Copy all lines of the listing that include the string "scene".

• [GIVEN MATERIAL]:

-------------------------

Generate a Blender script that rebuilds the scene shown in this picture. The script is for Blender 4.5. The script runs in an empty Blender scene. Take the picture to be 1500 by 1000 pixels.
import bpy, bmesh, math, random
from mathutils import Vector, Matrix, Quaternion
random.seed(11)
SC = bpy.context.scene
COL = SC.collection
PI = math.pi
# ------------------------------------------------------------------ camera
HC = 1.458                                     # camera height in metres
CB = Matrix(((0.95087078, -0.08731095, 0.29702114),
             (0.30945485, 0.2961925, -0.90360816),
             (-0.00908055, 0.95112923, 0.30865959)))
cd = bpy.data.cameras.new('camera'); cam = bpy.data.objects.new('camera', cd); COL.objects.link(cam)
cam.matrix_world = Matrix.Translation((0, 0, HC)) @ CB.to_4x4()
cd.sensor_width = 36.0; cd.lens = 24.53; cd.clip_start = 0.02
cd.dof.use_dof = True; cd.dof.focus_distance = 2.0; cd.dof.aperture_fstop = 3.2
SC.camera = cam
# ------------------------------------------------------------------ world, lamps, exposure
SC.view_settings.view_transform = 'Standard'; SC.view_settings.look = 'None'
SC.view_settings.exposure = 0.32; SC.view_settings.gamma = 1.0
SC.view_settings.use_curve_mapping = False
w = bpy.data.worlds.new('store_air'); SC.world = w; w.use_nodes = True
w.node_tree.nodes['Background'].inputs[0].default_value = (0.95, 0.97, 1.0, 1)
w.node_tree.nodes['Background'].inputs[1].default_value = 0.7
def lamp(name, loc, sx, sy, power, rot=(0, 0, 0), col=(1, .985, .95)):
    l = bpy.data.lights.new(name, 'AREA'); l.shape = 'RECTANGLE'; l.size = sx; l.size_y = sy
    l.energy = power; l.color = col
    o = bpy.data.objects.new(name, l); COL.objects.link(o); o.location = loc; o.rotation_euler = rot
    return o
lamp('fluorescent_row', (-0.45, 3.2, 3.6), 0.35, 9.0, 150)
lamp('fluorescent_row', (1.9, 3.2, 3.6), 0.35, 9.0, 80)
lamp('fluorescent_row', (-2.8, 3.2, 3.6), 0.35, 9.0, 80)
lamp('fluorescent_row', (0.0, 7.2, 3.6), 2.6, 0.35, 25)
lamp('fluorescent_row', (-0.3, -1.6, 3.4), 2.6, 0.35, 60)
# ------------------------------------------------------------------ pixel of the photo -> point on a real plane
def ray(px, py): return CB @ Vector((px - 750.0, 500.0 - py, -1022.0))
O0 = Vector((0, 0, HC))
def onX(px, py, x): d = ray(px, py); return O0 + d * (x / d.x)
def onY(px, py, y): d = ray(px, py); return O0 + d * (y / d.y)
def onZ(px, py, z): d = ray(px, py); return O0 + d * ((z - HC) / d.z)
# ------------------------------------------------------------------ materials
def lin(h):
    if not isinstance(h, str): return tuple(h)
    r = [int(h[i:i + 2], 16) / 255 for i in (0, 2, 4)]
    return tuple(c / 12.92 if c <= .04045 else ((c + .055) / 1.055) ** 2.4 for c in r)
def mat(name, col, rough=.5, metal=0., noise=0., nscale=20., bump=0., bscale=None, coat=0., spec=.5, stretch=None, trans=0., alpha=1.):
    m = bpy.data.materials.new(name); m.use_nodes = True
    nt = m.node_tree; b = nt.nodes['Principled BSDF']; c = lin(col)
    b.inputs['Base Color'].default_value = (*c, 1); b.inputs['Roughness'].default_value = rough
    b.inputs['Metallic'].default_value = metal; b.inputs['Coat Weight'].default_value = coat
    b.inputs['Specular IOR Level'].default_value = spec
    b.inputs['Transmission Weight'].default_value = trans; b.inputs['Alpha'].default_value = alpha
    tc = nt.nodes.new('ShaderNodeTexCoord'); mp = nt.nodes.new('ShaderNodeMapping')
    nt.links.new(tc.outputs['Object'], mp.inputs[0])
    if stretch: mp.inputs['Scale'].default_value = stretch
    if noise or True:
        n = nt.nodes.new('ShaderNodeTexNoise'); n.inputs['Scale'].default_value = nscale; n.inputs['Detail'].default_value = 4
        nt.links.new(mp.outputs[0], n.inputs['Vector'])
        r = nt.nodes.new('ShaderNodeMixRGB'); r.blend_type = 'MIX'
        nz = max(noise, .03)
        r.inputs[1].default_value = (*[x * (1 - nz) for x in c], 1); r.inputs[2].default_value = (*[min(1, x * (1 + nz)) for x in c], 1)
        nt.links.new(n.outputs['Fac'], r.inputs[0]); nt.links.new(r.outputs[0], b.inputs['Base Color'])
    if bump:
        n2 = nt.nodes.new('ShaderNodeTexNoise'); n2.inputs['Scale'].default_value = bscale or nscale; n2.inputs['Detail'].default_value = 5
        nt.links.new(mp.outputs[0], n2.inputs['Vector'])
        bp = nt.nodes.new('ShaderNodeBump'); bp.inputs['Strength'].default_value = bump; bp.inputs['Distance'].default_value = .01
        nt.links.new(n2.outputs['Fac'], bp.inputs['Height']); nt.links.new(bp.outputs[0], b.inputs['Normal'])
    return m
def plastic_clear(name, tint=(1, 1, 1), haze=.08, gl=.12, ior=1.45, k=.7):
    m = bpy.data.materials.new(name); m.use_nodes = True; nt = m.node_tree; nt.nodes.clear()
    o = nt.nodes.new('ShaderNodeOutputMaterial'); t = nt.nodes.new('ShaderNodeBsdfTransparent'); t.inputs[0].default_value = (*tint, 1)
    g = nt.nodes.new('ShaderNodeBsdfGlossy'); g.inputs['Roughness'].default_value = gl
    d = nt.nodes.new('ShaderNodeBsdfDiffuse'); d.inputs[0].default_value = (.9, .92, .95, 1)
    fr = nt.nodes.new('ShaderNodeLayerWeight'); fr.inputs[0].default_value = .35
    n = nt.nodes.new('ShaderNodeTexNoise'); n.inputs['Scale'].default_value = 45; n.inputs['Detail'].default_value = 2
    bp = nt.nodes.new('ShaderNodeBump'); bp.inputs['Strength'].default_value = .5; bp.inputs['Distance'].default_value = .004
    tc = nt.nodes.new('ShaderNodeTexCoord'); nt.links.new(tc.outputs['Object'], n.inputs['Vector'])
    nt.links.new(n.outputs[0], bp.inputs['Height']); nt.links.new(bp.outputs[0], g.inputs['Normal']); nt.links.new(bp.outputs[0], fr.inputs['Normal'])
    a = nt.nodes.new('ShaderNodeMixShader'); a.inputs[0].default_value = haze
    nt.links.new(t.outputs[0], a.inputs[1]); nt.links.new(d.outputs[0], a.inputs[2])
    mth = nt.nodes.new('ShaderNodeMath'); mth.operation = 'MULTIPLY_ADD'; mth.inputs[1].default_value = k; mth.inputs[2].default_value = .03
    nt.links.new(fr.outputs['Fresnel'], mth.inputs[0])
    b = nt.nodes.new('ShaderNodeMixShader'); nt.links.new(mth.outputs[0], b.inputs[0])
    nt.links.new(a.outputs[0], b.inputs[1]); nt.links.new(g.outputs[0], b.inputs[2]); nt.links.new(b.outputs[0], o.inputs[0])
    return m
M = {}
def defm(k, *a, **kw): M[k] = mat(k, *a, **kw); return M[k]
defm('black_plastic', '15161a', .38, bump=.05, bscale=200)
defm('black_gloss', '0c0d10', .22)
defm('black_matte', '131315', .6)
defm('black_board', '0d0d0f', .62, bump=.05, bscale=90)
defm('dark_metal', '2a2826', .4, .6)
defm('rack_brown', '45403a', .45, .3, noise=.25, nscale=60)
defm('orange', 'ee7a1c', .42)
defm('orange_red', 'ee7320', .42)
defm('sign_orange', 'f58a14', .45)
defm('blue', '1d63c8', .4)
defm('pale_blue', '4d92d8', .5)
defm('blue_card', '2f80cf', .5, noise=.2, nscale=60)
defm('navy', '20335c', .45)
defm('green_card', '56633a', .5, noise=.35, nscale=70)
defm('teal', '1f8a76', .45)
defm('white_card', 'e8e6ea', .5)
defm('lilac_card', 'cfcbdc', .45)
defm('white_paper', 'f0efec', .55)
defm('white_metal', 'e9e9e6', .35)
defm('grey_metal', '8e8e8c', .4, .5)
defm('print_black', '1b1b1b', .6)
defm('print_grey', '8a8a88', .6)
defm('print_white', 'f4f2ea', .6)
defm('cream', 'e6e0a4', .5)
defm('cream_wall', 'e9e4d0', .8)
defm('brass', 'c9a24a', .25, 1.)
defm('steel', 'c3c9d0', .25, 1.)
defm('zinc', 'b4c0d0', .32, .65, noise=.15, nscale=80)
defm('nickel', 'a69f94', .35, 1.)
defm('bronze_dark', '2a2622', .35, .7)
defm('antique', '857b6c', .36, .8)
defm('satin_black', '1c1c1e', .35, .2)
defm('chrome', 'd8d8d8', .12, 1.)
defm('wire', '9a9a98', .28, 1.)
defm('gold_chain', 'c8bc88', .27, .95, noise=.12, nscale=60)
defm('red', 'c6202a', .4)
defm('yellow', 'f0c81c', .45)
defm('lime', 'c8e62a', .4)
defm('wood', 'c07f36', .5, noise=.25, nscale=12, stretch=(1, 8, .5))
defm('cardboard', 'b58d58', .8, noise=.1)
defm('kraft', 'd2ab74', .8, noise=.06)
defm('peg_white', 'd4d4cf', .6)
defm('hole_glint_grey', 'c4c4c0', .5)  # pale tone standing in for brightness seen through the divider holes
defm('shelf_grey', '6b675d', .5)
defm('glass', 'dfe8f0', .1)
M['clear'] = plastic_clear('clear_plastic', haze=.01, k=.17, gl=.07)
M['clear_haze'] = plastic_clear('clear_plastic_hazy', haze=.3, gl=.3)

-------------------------

• [ANSWER IN FULL]:
Generate a Blender script that rebuilds the scene shown in this picture. The script is for Blender 4.5. The script runs in an empty Blender scene. Take the picture to be 1500 by 1000 pixels.
SC = bpy.context.scene